### Scene modeling code data
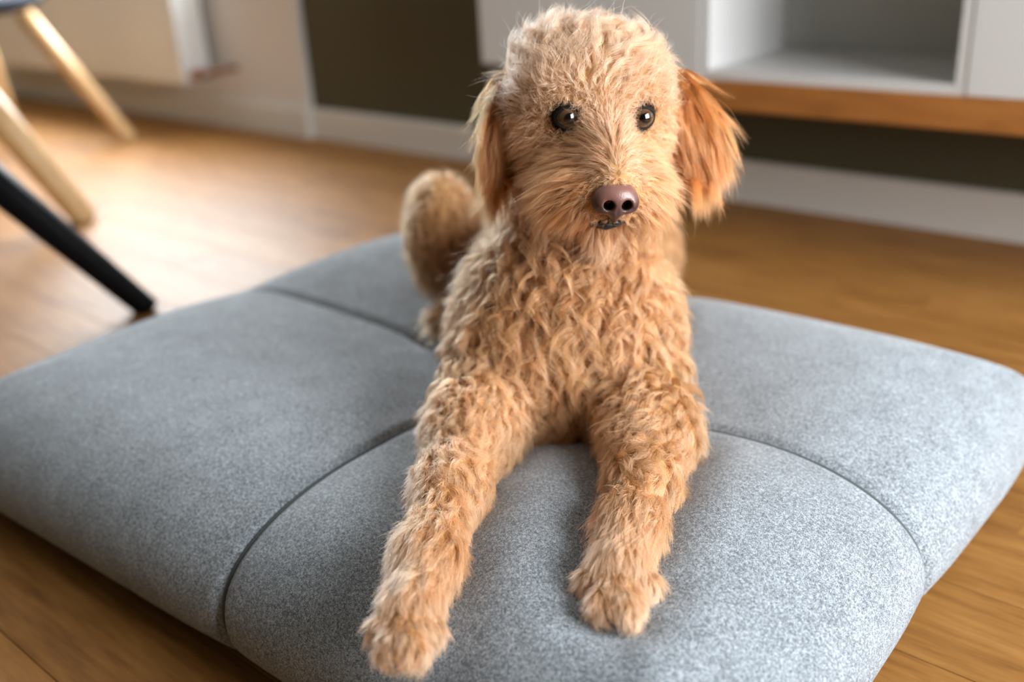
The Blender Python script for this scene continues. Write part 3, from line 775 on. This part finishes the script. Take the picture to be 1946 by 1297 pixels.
fur_names = {'head': 'head_fur', 'body': 'body_fur', 'foreleg': 'foreleg_fur', 'haunch': 'haunch_fur', 'ear': 'ear_fur'}
for ri, rg in enumerate(regs):
    ix = np.nonzero(reg == ri)[0]
    if len(ix) == 0: continue
    P, N = R0[ix], N0[ix]; m = len(ix)
    # guides: a random subset, thinned to the clump spacing
    order = rng.permutation(m); cell = {}
    gsel = []
    for q in order:
        s = CSP[ix[q]]; key = tuple(np.floor(P[q] / s).astype(int))
        if key not in cell: cell[key] = 1; gsel.append(q)
    gsel = np.array(gsel); ng = len(gsel)
    kd = KDTree(ng)
    for j, q in enumerate(gsel): kd.insert(P[q], j)
    kd.balance()
    gi = np.array([kd.find(p)[1] for p in P])
    gq = ix[gsel]
    # the path of each guide
    f0 = flow[gq] + mess[gq][:, None] * (0.40 * vnoise(R0[gq]) + 0.22 * rng.normal(size=(ng, 3)))
    gn = N0[gq]
    f0 = f0 - gn * np.sum(f0 * gn, 1, keepdims=True); f0 = nrm(f0 + 1e-9)
    e2_ = np.cross(gn, f0)
    lift = LIFT[gq] * rng.uniform(0.7, 1.3, ng)
    d0 = nrm(f0 * (1 - 0.5 * lift)[:, None] + gn * lift[:, None])
    e1_ = nrm(np.cross(e2_, d0))
    ph = rng.uniform(0, 6.28, ng); trn = TURN[gq] * rng.uniform(0.75, 1.3, ng); hand = rng.choice([-1, 1], ng)
    amp = AMP[gq] * rng.uniform(0.6, 1.35, ng)
    glen = rng.uniform(0.75, 1.25, ng)
    ang = ph[:, None] + hand[:, None] * 2 * math.pi * trn[:, None] * tt[None]
    env = np.minimum(tt * 2.2, 1.0)[None]
    c1 = (np.cos(ang) - 0 * np.cos(ph)[:, None]) * env * amp[:, None]; c2 = np.sin(ang) * env * amp[:, None]
    Lg = (LEN[gq] * glen)[:, None]
    # hair lies over towards the flow and sags a little as it grows
    axial = Lg[..., None] * (tt[None, :, None] * d0[:, None] + (tt ** 2)[None, :, None] * (0.45 * f0[:, None] - 0.25 * gn[:, None] * lift[:, None, None] + np.array([0, 0, -0.16])))
    disp = axial + c1[..., None] * e1_[:, None] + c2[..., None] * e2_[:, None]
    # strands follow their guide
    ls = rng.uniform(0.72, 1.08, m)
    same = np.sum(N * gn[gi], 1) > 0.35
    cl = CAM_[ix] * rng.uniform(0.75, 1.0, m) * same
    ct = (tt ** 0.75)[None] * cl[:, None]
    frz = FRZ[ix] * 0.0045
    fd = rng.normal(size=(m, 3)); fd2 = rng.normal(size=(m, 3)); ph2 = rng.uniform(0, 6.28, m)
    pos = P[:, None] + (P[gsel][gi] - P)[:, None] * ct[..., None] + disp[gi] * ls[:, None, None]
    pos += (frz[:, None] * tt[None] ** 1.3)[..., None] * fd[:, None] + (0.25 * frz[:, None] * np.sin(ph2[:, None] + 9 * tt[None]))[..., None] * fd2[:, None] * tt[None, :, None]
    # stray flyaways
    st = rng.random(m) < 0.015
    pos[st] += ((tt ** 1.5)[None, :, None] * (N[st] * 0.6 + rng.normal(size=(st.sum(), 3)) * 0.5)[:, None]) * LEN[ix][st][:, None, None] * 0.5
    pos[:, 0] = P - N * 0.001
    # colour
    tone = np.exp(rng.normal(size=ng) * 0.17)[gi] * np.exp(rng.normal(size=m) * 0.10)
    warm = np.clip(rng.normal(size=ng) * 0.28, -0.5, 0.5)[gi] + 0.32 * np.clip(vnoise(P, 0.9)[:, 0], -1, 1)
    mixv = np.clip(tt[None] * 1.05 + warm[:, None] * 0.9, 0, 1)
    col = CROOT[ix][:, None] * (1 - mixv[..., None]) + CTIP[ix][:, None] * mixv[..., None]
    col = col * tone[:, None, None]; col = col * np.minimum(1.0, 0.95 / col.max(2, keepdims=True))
    cu = bpy.data.hair_curves.new(fur_names[rg[0]])
    cu.add_curves([NPT] * m)
    cu.attributes['position'].data.foreach_set('vector', pos.astype(np.float32).ravel())
    ra = cu.attributes.get('radius') or cu.attributes.new('radius', 'FLOAT', 'POINT')
    wid = 0.00013 if rg[0] == 'head' else 0.00016
    rr_ = wid * np.clip(1.05 - tt ** 2.2 * 0.95, 0.1, 1)[None] * rng.uniform(0.75, 1.25, m)[:, None]
    ra.data.foreach_set('value', rr_.astype(np.float32).ravel())
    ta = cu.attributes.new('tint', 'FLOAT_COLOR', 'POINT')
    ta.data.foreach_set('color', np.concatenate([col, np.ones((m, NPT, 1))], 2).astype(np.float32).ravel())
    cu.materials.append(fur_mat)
    fo = bpy.data.objects.new(fur_names[rg[0]], cu); COL.objects.link(fo); fo.parent = dog; fo['kind'] = 'stuff'

# ------------------------------------------------------------------ the cushion
CX, CY, HXc, HYc, HZc, RCc = -0.857, 0.8395, 0.596, 0.4645, 0.089, 0.080
SX, SY = -0.795, 0.872
def cushion_shape(q):                           # q: points on the cube [-1, 1]^3 -> the cushion before the dog lies on it
    half = np.array([HXc, HYc, HZc]); p = q * half
    rp, rb, zm = 0.21, 0.085, 0.072              # width of the rounded border above, below, and the height of the fullest line
    cxy = np.clip(p[:, :2], -(half[:2] - rp), half[:2] - rp); e = p[:, :2] - cxy
    m1 = np.max(np.abs(e), axis=1); m2 = np.linalg.norm(e, axis=1)
    corner = (np.abs(e) > 1e-9).all(1)
    e = np.where(corner[:, None], e * ((m1 / np.maximum(m2, 1e-9)) ** 0.22)[:, None], e)
    side = m1 / rp                               # 0 inside .. 1 at the rim of the plan
    edir = e / np.maximum(m1, 1e-9)[:, None]     # outward, longer towards a corner
    zc = p[:, 2] / HZc
    out = np.empty_like(p)
    onside = np.abs(zc) < 0.9999
    s = np.where(onside, 1.0, side)
    th = np.where(onside, zc * math.pi / 4, np.sign(zc) * (math.pi / 4 + (1 - side) * math.pi / 4))
    upper = th >= 0
    off = np.where(upper, rp * np.cos(th) ** 0.92, rp - rb * (1 - np.cos(th)))
    off = np.where(~upper & ~onside, (rp - rb) * side + rb * np.cos(th) * side, off)
    prof_z = np.sin(th)
    out[:, :2] = cxy + edir * (off * (s > 0))[:, None]
    zz = np.where(s > 0, prof_z, np.sign(zc))
    out[:, 2] = np.where(upper, zm + (2 * HZc - zm) * np.clip(zz, 0, 1) ** 0.9, zm + zm * zz)
    out[:, 0] += CX; out[:, 1] += CY
    dx, dy = np.abs(out[:, 0] - SX), np.abs(out[:, 1] - SY)
    top = np.clip(zz, 0, 1)
    edge = np.clip(1 - np.maximum(np.abs(p[:, 0]) / HXc, np.abs(p[:, 1]) / HYc) ** 3, 0, 1)
    out[:, 2] -= top * 0.026 * np.exp(-((out[:, 0] - SX - 0.06) ** 2 + (out[:, 1] - SY) ** 2) / 0.20 ** 2)      # tufted in the middle
    puff = 0.010 * (1 - np.exp(-(dx / 0.09) ** 2)) * (1 - np.exp(-(dy / 0.09) ** 2)) * (0.35 + 0.65 * edge)
    out[:, 2] += top * puff
    # panels are pulled in along the seams, on the flanks too
    gro = 0.0065 * (np.exp(-(dx / 0.007) ** 2) + np.exp(-(dy / 0.007) ** 2)) + 0.003 * (np.exp(-(dx / 0.05) ** 2) + np.exp(-(dy / 0.05) ** 2))
    out[:, 2] -= np.clip(zz, -0.2, 1) * gro * (zz > -0.5)
    flank = np.cos(np.clip(th, -1.5, 1.5)) * (s > 0)
    out[:, :2] -= edir * (gro * flank * 1.2)[:, None]
    fw = np.clip((SY - out[:, 1]) / (SY - 0.37), 0, 1.1)
    out[:, 1] += fw * 0.055 * (out[:, 0] + 1.2); out[:, 0] += fw * 0.022
    return out, top
def cushion_surface(q):
    P, top = cushion_shape(q)
    P[:, 2] += top * 0.0025 * vnoise(P * np.array([1, 1, 0.2]), 0.35)[:, 0]
    near = (top > 0.05)
    idx = np.nonzero(near)[0]
    Q = P[idx]
    d = dog_sdf(Q)
    Q[:, 2] -= 0.30 * np.clip(0.055 - d, 0, None) ** 2 / 0.055 * (d > -0.05) * top[idx]
    for _ in range(14):
        d = dog_sdf(Q); Q[:, 2] -= np.clip(0.003 - d, 0, 0.012)
    Q[:, 2] = np.maximum(Q[:, 2], 0.06)
    P[idx] = Q
    return P
def spaced(n, half, seam, c):                    # parameter lines, denser at the seam
    s = (seam - c) / half
    a = np.linspace(-1, 1, n)
    extra = s + np.array([-0.02, -0.013, -0.007, 0, 0.007, 0.013, 0.02]) * (0.6 / half)
    return np.unique(np.concatenate([a[(np.abs(a - s) > 0.012)], extra]))
us, vs_, ws_ = spaced(170, HXc, SX, CX), spaced(140, HYc, SY, CY), np.linspace(-1, 1, 22)
def face_grid(a, b, fn, flip):
    Aa, Bb = np.meshgrid(a, b, indexing='ij'); q = fn(Aa.ravel(), Bb.ravel()); na, nb = len(a), len(b)
    k = (np.arange(na - 1)[:, None] * nb + np.arange(nb - 1)[None]).ravel()
    f = np.stack([k, k + nb, k + nb + 1, k + 1], 1)
    return q, (f[:, ::-1] if flip else f)
one = lambda a: np.ones_like(a)
parts = [face_grid(us, vs_, lambda a, b: np.stack([a, b, one(a)], 1), False), face_grid(us, vs_, lambda a, b: np.stack([a, b, -one(a)], 1), True),
         face_grid(us, ws_, lambda a, b: np.stack([a, -one(a), b], 1), False), face_grid(us, ws_, lambda a, b: np.stack([a, one(a), b], 1), True),
         face_grid(vs_, ws_, lambda a, b: np.stack([one(a), a, b], 1), False), face_grid(vs_, ws_, lambda a, b: np.stack([-one(a), a, b], 1), True)]
Qs, Fs, base = [], [], 0
for q, f in parts: Qs.append(q); Fs.append(f + base); base += len(q)
Q = np.concatenate(Qs); Fc = np.concatenate(Fs)
key, inv = np.unique(np.round(Q * 1e5).astype(np.int64), axis=0, return_inverse=True); inv = inv.ravel()
Q = key / 1e5; Fc = inv[Fc]
CVt = cushion_surface(Q.copy())
M_fabric = new_mat('grey_melange_wool', (0.3, 0.33, 0.36), 0.92, 0.15)
g = G(M_fabric); g.b.inputs['Sheen Weight'].default_value = 0.25; g.b.inputs['Sheen Roughness'].default_value = 0.6
va = g.coords('Object', (800, 1900, 1100), (0, 0, 0.6)); vb = g.coords('Object', (1900, 800, 1100), (0, 0, 0.6)); vc = g.coords('Object', (1, 1, 1))
fa, fb = g.noise(va, 1.0, 2), g.noise(vb, 1.0, 2)
fc, fd_ = g.noise(vc, 330, 2), g.noise(vc, 26, 2)
f = g.math('ADD', g.math('ADD', g.math('MULTIPLY', fa, 0.40), g.math('MULTIPLY', fb, 0.40)), g.math('ADD', g.math('MULTIPLY', fc, 0.24), g.math('MULTIPLY', fd_, 0.06)))
colf = g.ramp(f, [(0.405, (0.014, 0.017, 0.020)), (0.53, (0.135, 0.155, 0.173)), (0.655, (0.50, 0.548, 0.595))])
g.l(colf, g.b.inputs['Base Color']); g.bump(f, 0.5, 0.0012)
M_seam = new_mat('dark_grey_seam', (0.085, 0.098, 0.10), 0.9, 0.15)
cushion = mesh_obj('floor_cushion', CVt, Fc, M_fabric, None, True)
tag(cushion, 'large grey-blue melange floor cushion with crossed seams, under the dog', 'cushion')
def seam(axis):
    s = np.linspace(0, 1, 260); q = []
    a = ((SX - CX) / HXc) if axis == 'x' else ((SY - CY) / HYc)
    for w in np.linspace(-0.95, 1, 40)[:-1]: q.append((a, -1, w) if axis == 'x' else (-1, a, w))
    for w in np.linspace(-1, 1, 260): q.append((a, w, 1) if axis == 'x' else (w, a, 1))
    for w in np.linspace(1, -0.95, 40)[1:]: q.append((a, 1, w) if axis == 'x' else (1, a, w))
    pts = cushion_surface(np.array(q, float))
    keepp = [0]
    for i in range(1, len(pts)):
        if np.linalg.norm(pts[i] - pts[keepp[-1]]) > 0.002: keepp.append(i)
    MB().tube(pts[keepp], 0.0026, 8).build('seam', M_seam, cushion, True)
seam('x'); seam('y')
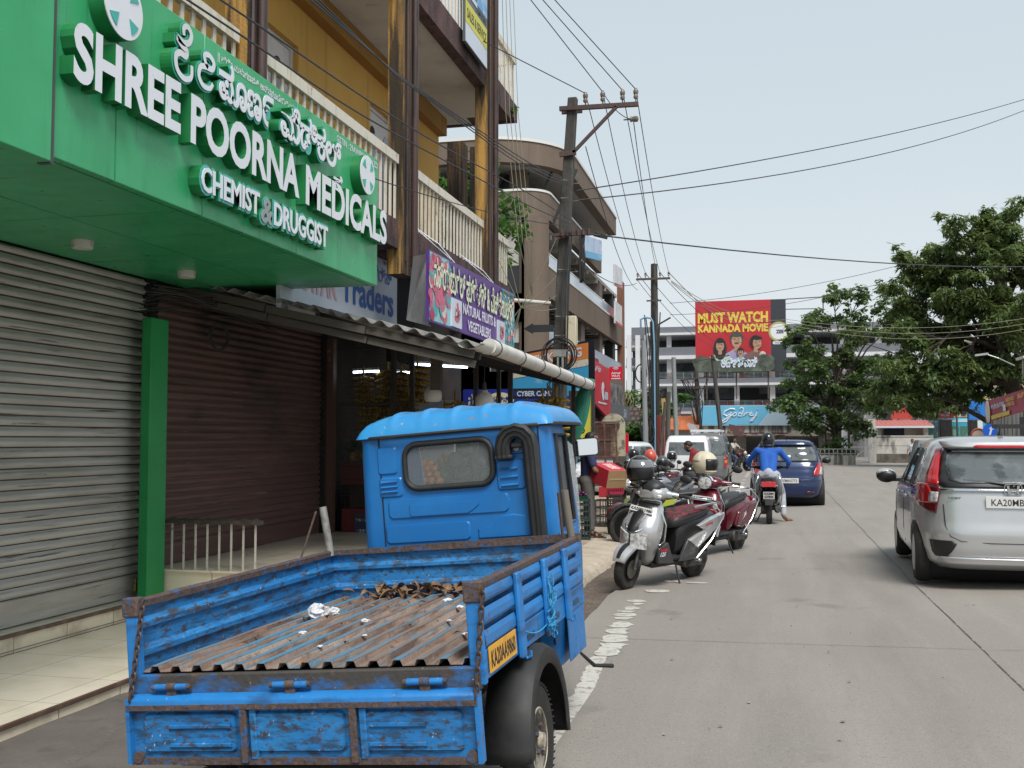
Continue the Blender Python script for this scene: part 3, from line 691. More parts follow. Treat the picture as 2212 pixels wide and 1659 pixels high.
for a_, c_ in bays:
 for z0, z1 in ((.05, .115), (.135, .195), (.215, .262)):
  b.loft([[(.7315, y, z0), (.7375, y, z0+.012), (.7375, y, z1-.022), (.7315, y, z1)] for y in (a_, a_+.02, c_-.02, c_)], closed=False, caps=False)
T(b, 'pressed_bay', m_bedout)
b = TB(); b.box(.7120, .7345, .01, 1.83, -.06, .045); T(b, 'lower_strip', m_bedout, bevel=.004)
b = TB()
for y in (.22, .62, 1.10, 1.55):
 b.box(.7342, .7375, y, y+.12, -.035, -.008)
T(b, 'strip_slot', mat('slot_shadow', (.02,.06,.12), .6), bevel=.003)
for y in (.49, .96, 1.38):
 b = TB(); b.prism([(-.032,-.075),(.032,-.075),(.032,.27),(-.032,.27)], frame((.734, y, 0), (0,1,0), (0,0,1)), 0, .024); T(b, 'stake', m_bedout, bevel=.008)
 b = TB(); b.tube([(.735, y+.05, -.07), (.75, y+.05, -.09), (.765, y+.055, -.08), (.765, y+.055, -.06)], .007, 6); T(b, 'rope_hook', m_bedout)
m_ply = mat('yellow_plate', (.72,.36,.03), .5, layers=[((.45,.22,.03), 12, .55, .72, .6)]); m_plk = mat('plate_black', (.015,.014,.013), .6)
b = TB(); b.rbox((.7405, .232, .005), (.004, .37, .095)); pk = T(b, 'number_plate', m_ply)
b = TB(); text(b, 'KA20AA9860', frame((.7432, .065, -.03), (0,1,0), (0,0,1)), width=.335, height=.066, off=.03, res=2); T(b, 'plate_lettering', m_plk, pk)
b = TB(); b.box(-.725, .725, -.03, .004, -.085, -.002); T(b, 'rear_sill', m_sill, bevel=.006)
for x in (-.53, -.02, .52):
 b = TB(); b.cyl((x-.07, -.05, -.045), (x-.02, -.05, -.045), .013); b.cyl((x+.02, -.05, -.045), (x+.07, -.05, -.045), .013); h_ = T(b, 'hinge', m_bedout, smooth=40)
 b = TB(); b.cyl((x-.085, -.05, -.045), (x+.085, -.05, -.045), .0105); b.cyl((x-.019, -.05, -.045), (x+.019, -.05, -.045), .016); b.box(x-.02, x+.02, -.056, -.03, -.09, -.04); T(b, 'hinge_pin', m_rust, h_, smooth=40)
GZ0, GZ1 = -.332, -.078
b = TB()
b.box(-.715, .715, -.045, -.036, GZ0, GZ1)
gt = T(b, 'tailgate', m_bed)
b = TB()
b.loft([[(x, -.030, -.072), (x, -.06, -.078), (x, -.075, -.092), (x, -.078, -.122), (x, -.066, -.126), (x, -.046, -.124)] for x in (-.72, -.3, .3, .72)], closed=True)
T(b, 'rolled_edge', m_bedout, gt, bevel=.004)
b = TB(); b.box(-.72, .72, -.079, -.076, -.128, -.108); b.box(-.716, .716, -.062, -.046, GZ0-.006, GZ0+.018); T(b, 'rust_strip', m_rust, gt)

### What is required
Within the listing above, the range opens at the line with "NPT, 1))], 2).astype(np.float32).ravel())" and closes at the line with "fo = bpy.data.objects.new(fur_names[rg[0]], cu);". Reproduce exactly the lines of that range, including both ends.

### Answer to the task
    ta.data.foreach_set('color', np.concatenate([col, np.ones((m, NPT, 1))], 2).astype(np.float32).ravel())
    cu.materials.append(fur_mat)
    fo = bpy.data.objects.new(fur_names[rg[0]], cu); COL.objects.link(fo); fo.parent = dog; fo['kind'] = 'stuff'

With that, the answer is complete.